TONALIST looks tough in his repeat attempt.  He has a 6-4-2-0 record over the Belmont track, and rallied from well off the pace to post his only win in four 1 1/4 mile starts when he ran in last year’s Jockey Club Gold Cup.  He is versatile enough to post a sharp effort from just about anywhere in the field, and his speeds are consistently what he would need to muster in order to compete against the types he faces in the Jockey Club Gold Cup.

That said, TONALIST trying to send with the likes of either COACH INGE or CONSTITUTION early would be begging for a repeat of the Travers last year.  TONALIST will have to sit midpack here.  At a short price, which he will inevitably be, it will be worth trying to beat him in a short field.  COACH INGE and CONSTITUTION seem the most likely candidates, as neither WICKED STRONG nor EFFINEX have a lot in the way of early speed.  CONSTITUTION probably has the better early speed of the two, and could well improve second off a lengthy lay.  However, he has not tried a mile and a quarter yet, and may not be able to rein in his early speed quite enough to stay the entire way.  A win would not be a complete shock, assuming he controls his speed better in the Jockey Club Gold Cup than he did in his attempt in the Bernard Baruch (GII) last out.  Still, that’s a big question; in light of that, the longer-priced stablemate appeals more.  If CONSTITUTION runs out of gas, COACH INGE will be well placed to inherit the lead.  Should CONSTITUTION attempt to rate off the pace, COACH INGE could lead the field wire-to-wire.  Unlike his shorter-priced stablemate, COACH INGE has proven his stamina, winning the Brooklyn (GII) at a mile and a half earlier this year, and finishing third beaten only 1 1/2 lengths in the 1 1/4 mile Suburban after dueling early with Street Babe — a horse who faded to finish 33 1/2 lengths up the track.  He showed last out in the Whitney (GI) that he did not have to be right on the front to stay interested; though he could not catch the freakish Liam’s Map that day, he tracked a few lengths off and crossed the wire a clear second.  COACH INGE has the speed — and the tactical speed — for this short field to suit him well.

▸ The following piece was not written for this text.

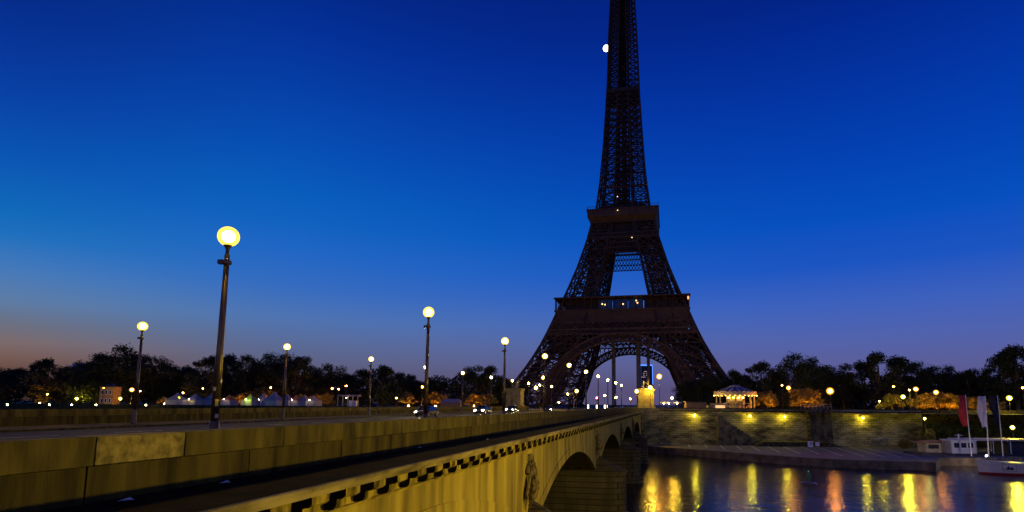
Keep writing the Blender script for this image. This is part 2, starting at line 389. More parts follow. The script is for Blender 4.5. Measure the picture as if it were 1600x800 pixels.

Among the Jerkens trainees, EFFINEX appeals a bit more as a possibility on top, given his pair of wins at a mile and a quarter, as well as his game victory over TONALIST and COACH INGE in the Suburban earlier this year.  That came in a field just as short as this one, six horses, and had EFFINEX showing he could succeed making an earlier move than usual.  If he runs back to that, he stands a strong chance here.  If CONSTITUTION and COACH INGE do end up getting locked into it a bit early, and the pace gets a bit hot, EFFINEX has the speed, stamina, and gameness to be a factor late.  Stablemate WICKED STRONG is often in the mix, but has been so frequently a “not quite” type, and by no means towers over this field.  Leave him for undersides once again.


#2 COACH INGE (5/1)

#6 TONALIST (6/5)

#4 EFFINEX (4/1)

Longshot:  Anything can happen in a short field.  So, in the unlikely situation that #5 LOOKS TO SPARE (30/1) runs back to his race at Mountaineer last out and a few of the heavyweights have a bad day, maybe he’ll clunk in for third or fourth.  The speed he posted at Mountaineer was certainly competitive enough to do that, though likely aided by the fact that he closed outside on a day when the rail was dead as could be.  He has shown some versatility, winning races anywhere from the front end to well off the pace, and everywhere in between.  However, class remains the question.  If this Illinois-bred son of Pollard’s Vision actually wins the Jockey Club Gold Cup, you will hear this writer screaming in shock and awe from Hawthorne Race Course, the site of his triumphant neck victory over 49/1 longshot M J Seeker in a $5,000 N3L last December.